## What you are asked to do
Return the listing below exactly, with the pictures dropped.

## Provided data

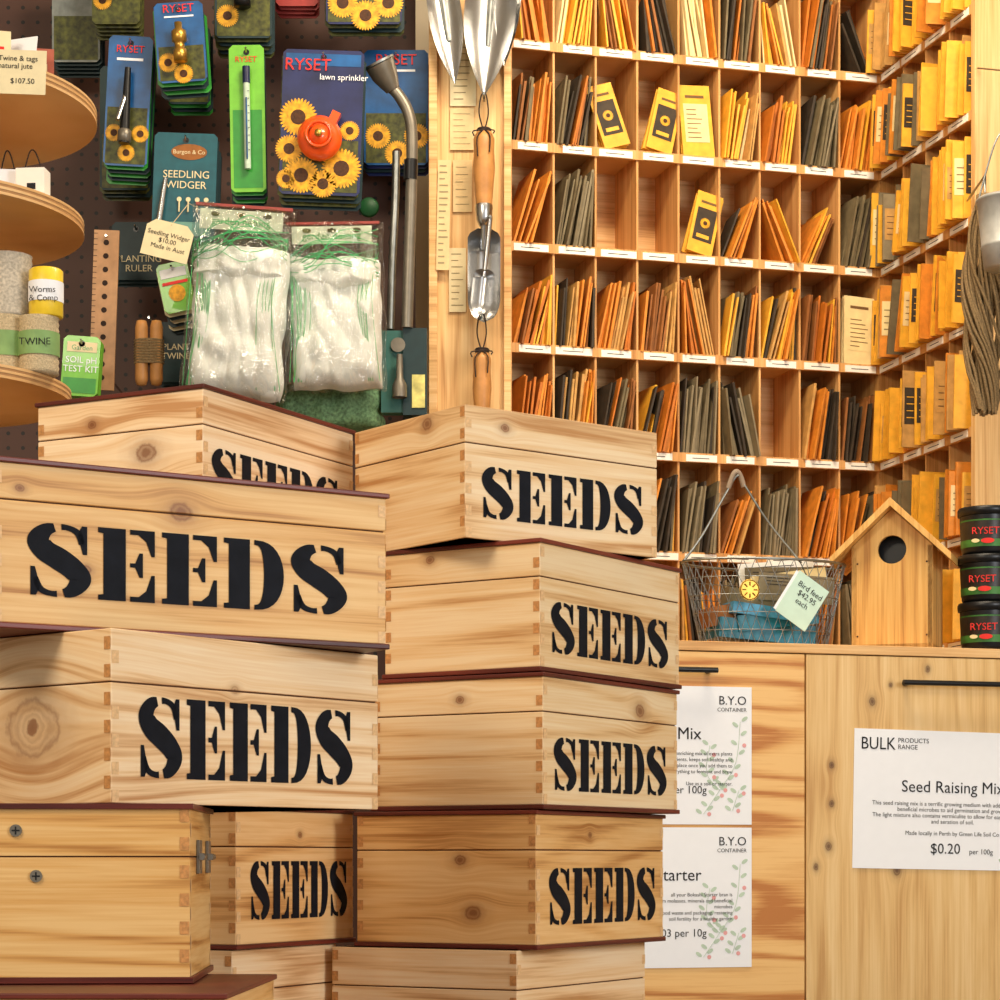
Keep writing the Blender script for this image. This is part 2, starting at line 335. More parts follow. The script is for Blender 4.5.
# ---------------------------------------------------------------- pigeon-hole racks
E1=(.9636,.2673)
ZS=[.36,.5317,.7037,.8757,1.0477,1.2197,1.3917,1.5637]
def rack(name,M,Lx,nc,depth=.125,edge=.004):
    mb=MB(); zb=.322; zu=ZS[-1]+.2
    mb.box((-edge,0,zb),(0,depth,zu),PLYDIV); mb.box((Lx,0,zb),(Lx+edge,depth,zu),PLYDIV)
    mb.box((0,depth-.004,zb),(Lx,depth,zu),PLY)
    for i in range(1,nc):
        x=Lx*i/nc; mb.box((x-.0018,.004,zb),(x+.0018,depth-.004,zu),PLYDIV)
    for z in ZS:
        mb.box((0,0,z-.014),(Lx,.006,z+.002),PLYDIV); mb.box((0,.006,z-.006),(Lx,depth-.004,z),PLY)
        for i in range(nc):
            c=Lx*(i+.5)/nc; w=Lx/nc*random.uniform(.34,.44); j=random.uniform(-.004,.004)
            mb.box((c-w+j,-.0012,z-.0130),(c+w+j,-.0001,z-.001),LABW)
            mb.box((c-w*.6+j,-.0015,z-.0078),(c+w*.5+j,-.0012,z-.0066),TXT)
    mb.box((0,0,zb-.002),(Lx,depth,zb+.004),PLY)
    return mb.obj(name,M)
def face(mb,m,x,y0,y1,z0,z1,mat):
    mb.add([(x,y0,z0),(x,y1,z0),(x,y1,z1),(x,y0,z1)],[(0,1,2,3)],mat,m)
def sunflower(mb,x,z,r,y,M=None):
    for k in range(2):
        for i in range(16):
            a=2*math.pi*(i+.5*k)/16; mb.disc(x+math.cos(a)*r*.68,z+math.sin(a)*r*.68,r*.34,y-.0002*k,SUN,n=8,rz=r*.085,rot=a,M=M)
    mb.disc(x,z,r*.40,y-.0006,SUNC,M=M,n=14)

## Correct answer
Keep writing the Blender script for this image. This is part 2, starting at line 335. More parts follow. The script is for Blender 4.5.
# ---------------------------------------------------------------- pigeon-hole racks
E1=(.9636,.2673)
ZS=[.36,.5317,.7037,.8757,1.0477,1.2197,1.3917,1.5637]
def rack(name,M,Lx,nc,depth=.125,edge=.004):
    mb=MB(); zb=.322; zu=ZS[-1]+.2
    mb.box((-edge,0,zb),(0,depth,zu),PLYDIV); mb.box((Lx,0,zb),(Lx+edge,depth,zu),PLYDIV)
    mb.box((0,depth-.004,zb),(Lx,depth,zu),PLY)
    for i in range(1,nc):
        x=Lx*i/nc; mb.box((x-.0018,.004,zb),(x+.0018,depth-.004,zu),PLYDIV)
    for z in ZS:
        mb.box((0,0,z-.014),(Lx,.006,z+.002),PLYDIV); mb.box((0,.006,z-.006),(Lx,depth-.004,z),PLY)
        for i in range(nc):
            c=Lx*(i+.5)/nc; w=Lx/nc*random.uniform(.34,.44); j=random.uniform(-.004,.004)
            mb.box((c-w+j,-.0012,z-.0130),(c+w+j,-.0001,z-.001),LABW)
            mb.box((c-w*.6+j,-.0015,z-.0078),(c+w*.5+j,-.0012,z-.0066),TXT)
    mb.box((0,0,zb-.002),(Lx,depth,zb+.004),PLY)
    return mb.obj(name,M)
def face(mb,m,x,y0,y1,z0,z1,mat):
    mb.add([(x,y0,z0),(x,y1,z0),(x,y1,z1),(x,y0,z1)],[(0,1,2,3)],mat,m)
def sunflower(mb,x,z,r,y,M=None):
    for k in range(2):
        for i in range(16):
            a=2*math.pi*(i+.5*k)/16; mb.disc(x+math.cos(a)*r*.68,z+math.sin(a)*r*.68,r*.34,y-.0002*k,SUN,n=8,rz=r*.085,rot=a,M=M)
    mb.disc(x,z,r*.40,y-.0006,SUNC,M=M,n=14)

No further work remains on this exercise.